Director of HKU POP, Robert Chung, issues the following statement regarding the survey on the number of participants in the April 11 procession, in response to a number of media enquiries:Back

Open Statement on April 14, 2004


The Director of Public Opinion Programme Robert Chung (i.e. myself) has not participated in any discussion or operation involving the estimation of the number of participants in the April 11 procession. I was not even aware of the operation.



I am disappointed that the government did not release the name of the research organization responsible for the survey.

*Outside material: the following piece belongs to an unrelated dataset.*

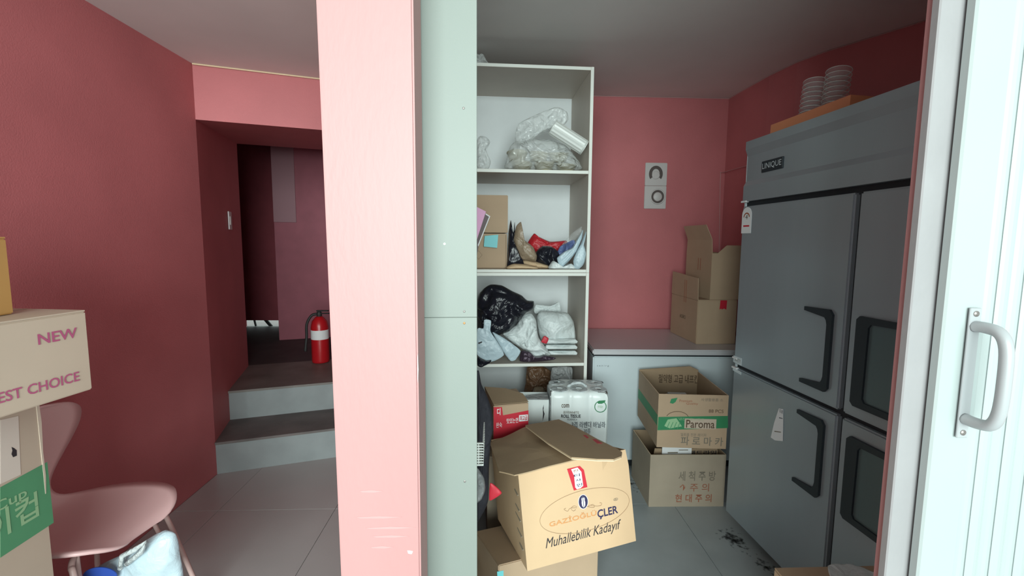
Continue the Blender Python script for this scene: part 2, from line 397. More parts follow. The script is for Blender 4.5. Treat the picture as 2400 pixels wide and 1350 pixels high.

This discredits the survey and blurs the responsibility of the parties involved.



I welcome the government's move to embark on scientific surveys to estimate the number of participants in different processions, and would like to call on the government to repeat the same exercise for all large-scale public gatherings and processions in future. "Large-scale" can be defined as anything with more than 5,000 participants.



I would further call on the government to explain the method and result of all its previous exercises in estimating the number of participants in different public gatherings and processions, so that such information becomes public knowledge.



Regarding the number of participants in the April 11 procession, the government figure of 7,627 released last night, the Police figure of 10,000 released on the day, and the figure of 20,000 released by the Civil Human Rights Front, are extremely different from one another. All three parties now bear the responsibility of explaining their survey methods in detail. Last night's figure of 7,627 is very likely an under-estimation, because it has not taken into consideration the man-flow in and out of the procession.



Looking ahead, I would suggest the government get in touch with professional bodies, like the Hong Kong Statistical Society and the Hong Kong Society of Accountants, as soon as possible, in order to devise a scientific method of head-counting. If the government decides to go on its own way, it should at least have it carried out by their relatively more independent departments, like the Audit Commission and the Census and Statistics Department.


Note: Nothing in this open statement represents the stand of the University of Hong Kong, and the Director of Public Opinion Programme is not prepared to make any further comment for the time being, in order not to heat up the discussion unnecessarily.